On Fri, Dec 4, 2015 at 4:47 PM, Daniel Thompson daniel.thompson@linaro.org wrote:
On 02/12/15 20:27, Geoff Levand wrote:
Hi,
On Tue, 2015-11-24 at 00:03 +0800, Guodong Xu wrote:
On 23 November 2015 at 21:14, Steve Capper steve.capper@linaro.org wrote:
I have been unable to do any meaningful work with my Hikey board because I haven't been able to work with a mainline kernel on it. Hopefully this will soon improve.
We have a hikey mainline branch now. It based on v4.3, plus several topics which are not accepted yet.
https://github.com/96boards/linux/tree/hikey-mainline-rebase
This is a rebase tree, with tracking mainline as its target.
When developers talk of mainline or upstream, they generally mean the latest unstable, not what was the unstable a month ago.
This hikey-mainline-rebase is worthless to me and anyone else trying to develop kernel code because we are working against 4.4.
It would be potentially useful if the the rebase branch were updated as soon as possible after X.YY-rc1 is released.

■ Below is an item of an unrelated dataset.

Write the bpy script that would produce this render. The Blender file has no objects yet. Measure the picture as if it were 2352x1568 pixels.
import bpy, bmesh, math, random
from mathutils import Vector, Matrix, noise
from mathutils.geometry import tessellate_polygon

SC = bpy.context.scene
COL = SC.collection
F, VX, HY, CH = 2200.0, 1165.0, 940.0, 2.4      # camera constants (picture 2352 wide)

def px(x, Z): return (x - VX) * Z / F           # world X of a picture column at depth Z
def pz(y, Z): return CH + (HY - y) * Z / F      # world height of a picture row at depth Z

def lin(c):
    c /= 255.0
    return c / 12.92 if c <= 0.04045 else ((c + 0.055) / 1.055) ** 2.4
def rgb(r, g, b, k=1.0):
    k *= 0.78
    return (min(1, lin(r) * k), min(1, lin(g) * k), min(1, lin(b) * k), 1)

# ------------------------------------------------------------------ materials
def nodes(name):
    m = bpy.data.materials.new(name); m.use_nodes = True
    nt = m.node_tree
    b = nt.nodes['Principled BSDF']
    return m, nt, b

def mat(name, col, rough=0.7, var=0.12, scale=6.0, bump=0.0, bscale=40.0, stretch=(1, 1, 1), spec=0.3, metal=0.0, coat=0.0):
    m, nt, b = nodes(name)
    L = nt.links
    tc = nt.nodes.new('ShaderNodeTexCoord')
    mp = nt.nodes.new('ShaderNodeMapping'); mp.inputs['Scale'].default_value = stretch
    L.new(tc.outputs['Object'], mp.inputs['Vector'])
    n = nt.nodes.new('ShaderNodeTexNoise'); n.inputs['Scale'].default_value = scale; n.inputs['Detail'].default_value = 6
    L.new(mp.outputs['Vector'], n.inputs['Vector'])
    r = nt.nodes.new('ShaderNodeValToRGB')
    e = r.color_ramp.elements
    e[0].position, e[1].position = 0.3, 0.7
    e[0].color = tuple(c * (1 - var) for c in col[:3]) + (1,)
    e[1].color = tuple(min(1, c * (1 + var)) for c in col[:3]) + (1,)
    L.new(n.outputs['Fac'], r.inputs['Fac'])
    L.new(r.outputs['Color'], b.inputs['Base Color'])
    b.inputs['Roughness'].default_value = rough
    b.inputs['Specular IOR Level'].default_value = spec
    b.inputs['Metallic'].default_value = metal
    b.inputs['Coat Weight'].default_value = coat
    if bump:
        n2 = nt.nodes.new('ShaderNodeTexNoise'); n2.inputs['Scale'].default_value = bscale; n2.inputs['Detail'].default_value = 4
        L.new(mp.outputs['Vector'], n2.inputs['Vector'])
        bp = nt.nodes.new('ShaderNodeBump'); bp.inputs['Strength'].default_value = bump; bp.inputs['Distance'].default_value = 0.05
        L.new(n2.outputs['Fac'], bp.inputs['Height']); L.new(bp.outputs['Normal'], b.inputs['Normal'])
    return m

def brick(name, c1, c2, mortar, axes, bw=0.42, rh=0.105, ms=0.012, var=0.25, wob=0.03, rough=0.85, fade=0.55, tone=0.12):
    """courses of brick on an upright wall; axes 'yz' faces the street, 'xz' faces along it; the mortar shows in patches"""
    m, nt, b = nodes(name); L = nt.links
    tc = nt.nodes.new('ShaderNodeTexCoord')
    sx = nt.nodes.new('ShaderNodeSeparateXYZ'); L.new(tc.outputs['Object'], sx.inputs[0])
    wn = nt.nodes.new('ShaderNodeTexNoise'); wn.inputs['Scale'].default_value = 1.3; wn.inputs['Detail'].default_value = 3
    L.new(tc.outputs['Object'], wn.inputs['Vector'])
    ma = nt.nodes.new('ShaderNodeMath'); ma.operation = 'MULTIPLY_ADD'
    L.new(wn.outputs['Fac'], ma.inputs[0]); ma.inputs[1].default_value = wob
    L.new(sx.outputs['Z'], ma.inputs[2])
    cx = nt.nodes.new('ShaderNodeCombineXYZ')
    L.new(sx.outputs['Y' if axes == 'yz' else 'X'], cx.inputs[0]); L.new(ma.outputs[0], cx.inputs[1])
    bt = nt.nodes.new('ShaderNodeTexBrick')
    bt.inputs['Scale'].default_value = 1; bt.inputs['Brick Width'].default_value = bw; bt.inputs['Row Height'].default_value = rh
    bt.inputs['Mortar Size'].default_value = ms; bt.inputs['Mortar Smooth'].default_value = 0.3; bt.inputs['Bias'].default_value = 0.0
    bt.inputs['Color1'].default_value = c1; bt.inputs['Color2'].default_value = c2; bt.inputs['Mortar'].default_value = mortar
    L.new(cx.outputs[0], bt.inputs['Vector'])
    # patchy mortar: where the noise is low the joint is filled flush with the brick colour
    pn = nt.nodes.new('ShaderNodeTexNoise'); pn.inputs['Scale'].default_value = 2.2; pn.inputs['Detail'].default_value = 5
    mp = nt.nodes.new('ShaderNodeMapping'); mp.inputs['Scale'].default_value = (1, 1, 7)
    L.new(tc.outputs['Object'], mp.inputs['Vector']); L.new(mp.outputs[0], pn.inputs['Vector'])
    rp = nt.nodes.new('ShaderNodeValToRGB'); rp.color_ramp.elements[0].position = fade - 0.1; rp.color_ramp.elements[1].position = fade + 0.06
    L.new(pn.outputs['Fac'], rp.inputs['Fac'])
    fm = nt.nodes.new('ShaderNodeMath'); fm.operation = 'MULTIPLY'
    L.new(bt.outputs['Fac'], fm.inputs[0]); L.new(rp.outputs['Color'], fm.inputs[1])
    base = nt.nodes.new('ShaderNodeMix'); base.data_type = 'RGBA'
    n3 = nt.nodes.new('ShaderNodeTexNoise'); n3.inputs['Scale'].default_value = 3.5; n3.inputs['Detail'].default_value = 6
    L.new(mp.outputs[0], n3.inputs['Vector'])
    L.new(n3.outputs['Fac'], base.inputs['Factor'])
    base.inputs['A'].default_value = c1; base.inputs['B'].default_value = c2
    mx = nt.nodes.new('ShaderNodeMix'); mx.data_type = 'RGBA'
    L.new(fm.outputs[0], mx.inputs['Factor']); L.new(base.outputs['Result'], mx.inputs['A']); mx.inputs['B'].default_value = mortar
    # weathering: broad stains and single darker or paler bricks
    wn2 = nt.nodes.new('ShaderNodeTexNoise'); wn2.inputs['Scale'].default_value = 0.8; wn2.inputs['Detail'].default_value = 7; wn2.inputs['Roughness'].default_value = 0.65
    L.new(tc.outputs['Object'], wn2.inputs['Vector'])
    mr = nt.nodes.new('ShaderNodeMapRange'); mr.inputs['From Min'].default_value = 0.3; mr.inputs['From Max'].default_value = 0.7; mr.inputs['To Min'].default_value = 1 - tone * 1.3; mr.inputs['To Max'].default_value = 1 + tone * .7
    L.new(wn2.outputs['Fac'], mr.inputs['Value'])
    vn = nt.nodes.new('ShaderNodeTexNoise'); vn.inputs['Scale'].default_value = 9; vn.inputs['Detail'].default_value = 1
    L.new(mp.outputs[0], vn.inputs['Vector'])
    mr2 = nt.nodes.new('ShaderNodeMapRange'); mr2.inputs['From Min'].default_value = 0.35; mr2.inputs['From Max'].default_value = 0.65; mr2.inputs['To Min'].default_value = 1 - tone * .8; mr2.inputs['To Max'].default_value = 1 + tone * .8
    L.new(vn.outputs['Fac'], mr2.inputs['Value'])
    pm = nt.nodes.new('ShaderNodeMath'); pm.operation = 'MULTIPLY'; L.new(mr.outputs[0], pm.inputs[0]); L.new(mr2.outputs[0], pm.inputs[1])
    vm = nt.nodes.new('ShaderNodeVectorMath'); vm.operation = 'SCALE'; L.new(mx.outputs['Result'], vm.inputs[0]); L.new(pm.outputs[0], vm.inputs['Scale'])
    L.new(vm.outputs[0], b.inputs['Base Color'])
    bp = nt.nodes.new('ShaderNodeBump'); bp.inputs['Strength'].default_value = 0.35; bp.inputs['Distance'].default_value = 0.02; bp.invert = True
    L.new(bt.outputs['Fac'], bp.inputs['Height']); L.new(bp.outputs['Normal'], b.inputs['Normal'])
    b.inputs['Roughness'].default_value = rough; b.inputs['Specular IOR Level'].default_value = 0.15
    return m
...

Tracking X.YY-rc2 through X.YY-rc7 is helpful but much less critical since it should be fairly easy for other developers to rebase between members of the X.YY family when they need to.
Working on top of rebase kernels is clearly still second best to working on the mainline but, nevertheless, when the hardware has compelling advantages it is much more comfortable if the focus of the rebase tree is -rc1.
Agreed. IMO, -rc1 and -rc2 bring in the big changes. So updating quickly up to -rc2 is helpful. There is also the hope the the stack of patches being rebased is getting reduced as we go.